Parole authorities admit man's mental health issues handled poorly
By Brendan Farrington
Associated Press
TALLAHASSEE, Fla. (AP) - A prison "Houdini" who has been locked up for 36 years after stealing his own tools was supposed to have been paroled last week.
Instead, he has to serve at least six more months getting ready for freedom, because state prison authorities failed to communicate.
Mark DeFriest - described as an autistic savant by his lawyers - has endured tough discipline after staging elaborate escapes in the years since he was first jailed at 19. Now 55, he didn't make it easier on himself by racking up nearly 400 disciplinary reports behind bars.
Florida parole commissioners have acknowledged that DeFriest's mental health issues haven't been handled well in prison. They decided back in 2014 that he had done his time, and told prison officials to prepare him for re-entry in society.
Instead, he was treated as a lifer, classified ineligible for re-entry programs. The parole commission has known this for months, but still hasn't been able to resolve the mixup between prison authorities in Florida and Oregon, where DeFriest was moved in preparation for his release.
DeFriest has stayed out of trouble since 2012, but the inmate lost his patience when he learned his new release date: Aug. 23.
"August? Huh. You've got to be ...," DeFriest said with a frustrated laugh, his voice trailing off while talking by phone from Oregon to Gabriel London, a filmmaker who made a documentary about his case and attended the hearing in Tallahassee.
DeFriest's case has never been as simple as it appeared in his ever-expanding prison file.
DeFriest has autism but functions at a high level, which makes it hard for prison officials to understand why he's had trouble following rules, say London and DeFriest's lawyer, John Middleton.
Parole Commissioner Tena Pate said he's been hurt by a system that reacts to behavior, rather than treating it.
"Some of the behaviors that he was exhibiting, I think, were not dealt with appropriately within the Department of Corrections," she said.
If DeFriest had only waited for his father's will to be read before taking the tools, he never would have been convicted of burglary. If he hadn't managed to escape seven times in 13 attempts, his time wouldn't have been extended to the point that he wouldn't get out until the age of 124.
After a 1981 escape, authorities in Bay County left him in total darkness with no clothes, no blankets, no toilet paper and no human contact for 11 days. He's been assaulted several times, and spent years without being allowed yard time.
That's why he kept trying to escape - not because he wasn't willing to complete his sentence, the lawyer said.

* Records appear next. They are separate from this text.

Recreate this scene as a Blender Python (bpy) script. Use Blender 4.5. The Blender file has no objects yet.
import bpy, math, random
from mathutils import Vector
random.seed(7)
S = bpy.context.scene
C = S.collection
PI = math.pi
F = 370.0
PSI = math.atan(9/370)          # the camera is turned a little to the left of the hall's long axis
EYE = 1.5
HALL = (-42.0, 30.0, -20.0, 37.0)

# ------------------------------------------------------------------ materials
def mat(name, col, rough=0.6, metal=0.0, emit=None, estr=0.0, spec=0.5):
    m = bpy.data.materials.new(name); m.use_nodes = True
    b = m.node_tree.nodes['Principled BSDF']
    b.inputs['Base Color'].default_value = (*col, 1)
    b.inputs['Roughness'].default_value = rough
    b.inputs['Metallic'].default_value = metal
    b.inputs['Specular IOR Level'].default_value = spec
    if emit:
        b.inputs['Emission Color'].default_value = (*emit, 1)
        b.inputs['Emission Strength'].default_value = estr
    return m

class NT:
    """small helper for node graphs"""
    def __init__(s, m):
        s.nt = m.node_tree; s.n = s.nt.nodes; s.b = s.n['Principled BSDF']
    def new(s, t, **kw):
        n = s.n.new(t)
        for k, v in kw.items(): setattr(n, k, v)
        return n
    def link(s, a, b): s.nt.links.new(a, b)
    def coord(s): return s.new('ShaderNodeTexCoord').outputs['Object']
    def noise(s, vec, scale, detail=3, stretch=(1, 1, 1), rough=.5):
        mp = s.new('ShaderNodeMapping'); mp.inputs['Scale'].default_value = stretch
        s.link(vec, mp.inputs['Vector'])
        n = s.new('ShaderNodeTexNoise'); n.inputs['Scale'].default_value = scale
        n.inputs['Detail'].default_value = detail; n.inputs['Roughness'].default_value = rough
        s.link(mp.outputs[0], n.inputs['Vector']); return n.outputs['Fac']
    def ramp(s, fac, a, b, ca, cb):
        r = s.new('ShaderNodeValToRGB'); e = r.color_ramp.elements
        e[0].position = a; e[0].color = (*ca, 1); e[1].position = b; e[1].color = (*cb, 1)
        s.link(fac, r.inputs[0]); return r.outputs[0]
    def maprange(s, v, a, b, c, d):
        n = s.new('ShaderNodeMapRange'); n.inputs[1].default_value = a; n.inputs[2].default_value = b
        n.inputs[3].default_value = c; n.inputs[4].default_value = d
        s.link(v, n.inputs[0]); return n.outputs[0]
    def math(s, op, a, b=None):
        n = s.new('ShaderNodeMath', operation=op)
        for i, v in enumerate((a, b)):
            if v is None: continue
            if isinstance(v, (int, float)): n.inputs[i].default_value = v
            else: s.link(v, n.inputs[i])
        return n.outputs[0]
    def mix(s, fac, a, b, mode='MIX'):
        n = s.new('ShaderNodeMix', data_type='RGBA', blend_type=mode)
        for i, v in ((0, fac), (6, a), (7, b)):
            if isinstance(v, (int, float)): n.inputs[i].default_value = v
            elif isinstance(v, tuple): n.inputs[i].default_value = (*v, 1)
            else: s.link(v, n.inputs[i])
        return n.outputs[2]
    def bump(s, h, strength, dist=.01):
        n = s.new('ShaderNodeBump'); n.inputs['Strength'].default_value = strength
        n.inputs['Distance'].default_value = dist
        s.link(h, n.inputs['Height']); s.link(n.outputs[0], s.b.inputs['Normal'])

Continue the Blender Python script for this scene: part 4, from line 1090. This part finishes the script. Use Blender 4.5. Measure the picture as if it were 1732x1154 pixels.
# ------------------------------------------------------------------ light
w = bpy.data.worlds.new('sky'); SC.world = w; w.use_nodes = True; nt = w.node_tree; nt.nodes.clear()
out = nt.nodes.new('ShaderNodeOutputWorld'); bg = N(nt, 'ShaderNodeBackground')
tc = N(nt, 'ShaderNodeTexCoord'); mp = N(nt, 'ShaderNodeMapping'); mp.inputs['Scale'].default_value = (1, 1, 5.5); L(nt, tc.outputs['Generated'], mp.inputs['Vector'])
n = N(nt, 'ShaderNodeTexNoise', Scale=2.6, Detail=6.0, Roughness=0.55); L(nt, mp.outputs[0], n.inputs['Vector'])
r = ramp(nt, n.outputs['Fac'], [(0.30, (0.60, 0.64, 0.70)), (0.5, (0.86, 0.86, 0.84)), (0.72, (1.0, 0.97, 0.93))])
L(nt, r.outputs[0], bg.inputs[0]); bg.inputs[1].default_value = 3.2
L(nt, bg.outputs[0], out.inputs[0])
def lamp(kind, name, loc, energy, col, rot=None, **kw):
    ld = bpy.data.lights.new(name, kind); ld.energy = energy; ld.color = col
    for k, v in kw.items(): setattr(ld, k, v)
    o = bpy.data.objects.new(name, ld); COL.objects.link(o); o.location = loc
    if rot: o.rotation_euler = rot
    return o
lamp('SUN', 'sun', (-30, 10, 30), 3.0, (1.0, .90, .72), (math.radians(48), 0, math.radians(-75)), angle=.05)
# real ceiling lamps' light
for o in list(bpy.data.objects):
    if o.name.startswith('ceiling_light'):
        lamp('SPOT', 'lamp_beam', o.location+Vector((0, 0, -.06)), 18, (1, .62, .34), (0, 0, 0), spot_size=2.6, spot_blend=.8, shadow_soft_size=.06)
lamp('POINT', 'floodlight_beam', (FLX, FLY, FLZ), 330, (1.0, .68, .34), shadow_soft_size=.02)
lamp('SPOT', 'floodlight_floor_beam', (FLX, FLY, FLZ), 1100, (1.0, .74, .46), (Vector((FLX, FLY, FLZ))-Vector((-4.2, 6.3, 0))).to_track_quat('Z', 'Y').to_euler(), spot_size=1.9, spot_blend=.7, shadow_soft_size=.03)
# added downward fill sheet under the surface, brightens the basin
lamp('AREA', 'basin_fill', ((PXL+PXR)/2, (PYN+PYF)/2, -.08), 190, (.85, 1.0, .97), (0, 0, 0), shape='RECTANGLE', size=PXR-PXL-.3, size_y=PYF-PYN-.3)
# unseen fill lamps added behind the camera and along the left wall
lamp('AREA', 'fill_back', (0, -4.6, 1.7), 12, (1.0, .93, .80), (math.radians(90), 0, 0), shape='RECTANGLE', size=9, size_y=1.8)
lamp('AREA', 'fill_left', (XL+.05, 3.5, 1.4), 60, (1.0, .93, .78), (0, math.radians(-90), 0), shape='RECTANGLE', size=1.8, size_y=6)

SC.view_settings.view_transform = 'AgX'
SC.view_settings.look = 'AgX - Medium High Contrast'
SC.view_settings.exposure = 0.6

DeFriest has been held out of state for his own protection since testifying against guards in Florida who beat a prisoner to death in 1999. He was placed with low risk prisoners in work programs in New Mexico when the parole commission erased decades from his sentences in 2014. It moved him to Oregon to be closer to his wife in preparation for his release. Instead, Oregon prisons classified him as a high-security lifer, London said.
Florida Department of Corrections spokesman McKinley Lewis couldn't explain this on Wednesday. He said Oregon officials were sent Florida's release plan, along with his entire prison file. Oregon prison officials wouldn't comment either, saying he's still Florida's inmate, even when imprisoned in Oregon.
Commissioners agreed Wednesday that DeFriest will be paroled immediately if Oregon doesn't place him in the pre-release programs they ordered in 2014. But he still has a two-year sentence to serve in California and eight months in Alabama, for prison infractions including possessing a cell key and testing positive for marijuana.
Middleton is working with officials in California and Alabama to get those remaining sentences thrown out or reduced.